* **Dataset excerpt**:
++++
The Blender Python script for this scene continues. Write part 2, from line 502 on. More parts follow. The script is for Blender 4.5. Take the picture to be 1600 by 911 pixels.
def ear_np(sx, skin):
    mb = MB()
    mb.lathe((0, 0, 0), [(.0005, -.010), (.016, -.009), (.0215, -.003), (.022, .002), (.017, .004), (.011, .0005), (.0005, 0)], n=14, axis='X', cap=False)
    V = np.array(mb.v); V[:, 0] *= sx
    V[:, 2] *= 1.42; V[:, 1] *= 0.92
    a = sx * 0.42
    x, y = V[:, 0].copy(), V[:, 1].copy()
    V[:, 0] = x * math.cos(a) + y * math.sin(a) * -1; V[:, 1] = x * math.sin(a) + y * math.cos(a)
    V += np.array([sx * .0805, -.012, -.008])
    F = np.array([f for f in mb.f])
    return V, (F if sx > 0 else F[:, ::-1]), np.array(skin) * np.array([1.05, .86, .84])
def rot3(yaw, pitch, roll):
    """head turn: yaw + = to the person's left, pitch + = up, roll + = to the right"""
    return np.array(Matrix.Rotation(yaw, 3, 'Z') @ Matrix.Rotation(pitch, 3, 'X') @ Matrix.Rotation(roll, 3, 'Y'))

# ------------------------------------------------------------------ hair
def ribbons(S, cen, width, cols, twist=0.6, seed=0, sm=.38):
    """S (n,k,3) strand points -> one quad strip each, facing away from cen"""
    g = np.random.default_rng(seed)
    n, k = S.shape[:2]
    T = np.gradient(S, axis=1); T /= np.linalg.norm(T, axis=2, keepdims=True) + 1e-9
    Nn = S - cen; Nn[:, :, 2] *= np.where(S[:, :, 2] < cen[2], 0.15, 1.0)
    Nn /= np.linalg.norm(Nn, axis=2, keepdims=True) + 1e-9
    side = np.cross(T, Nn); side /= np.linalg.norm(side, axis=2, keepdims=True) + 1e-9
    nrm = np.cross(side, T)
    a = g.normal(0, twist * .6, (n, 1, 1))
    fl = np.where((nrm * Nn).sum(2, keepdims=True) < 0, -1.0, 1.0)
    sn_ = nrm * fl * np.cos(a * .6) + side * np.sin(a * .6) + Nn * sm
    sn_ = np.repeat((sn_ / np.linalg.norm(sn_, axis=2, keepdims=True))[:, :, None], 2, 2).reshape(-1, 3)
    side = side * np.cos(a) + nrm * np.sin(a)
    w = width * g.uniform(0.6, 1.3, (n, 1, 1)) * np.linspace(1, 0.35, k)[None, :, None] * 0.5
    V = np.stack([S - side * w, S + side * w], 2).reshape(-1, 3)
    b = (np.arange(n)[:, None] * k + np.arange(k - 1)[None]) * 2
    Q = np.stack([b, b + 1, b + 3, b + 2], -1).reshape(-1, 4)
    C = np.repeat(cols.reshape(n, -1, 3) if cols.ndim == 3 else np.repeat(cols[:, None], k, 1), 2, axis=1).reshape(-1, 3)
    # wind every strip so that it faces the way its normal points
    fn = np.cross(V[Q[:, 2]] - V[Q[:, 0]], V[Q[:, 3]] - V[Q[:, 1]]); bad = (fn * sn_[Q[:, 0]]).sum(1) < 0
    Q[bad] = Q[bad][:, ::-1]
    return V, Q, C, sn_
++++
* **Stated problem**: Among the lines of the material above, how many include the string "from"? Report only that number.

* **Written solution**: 2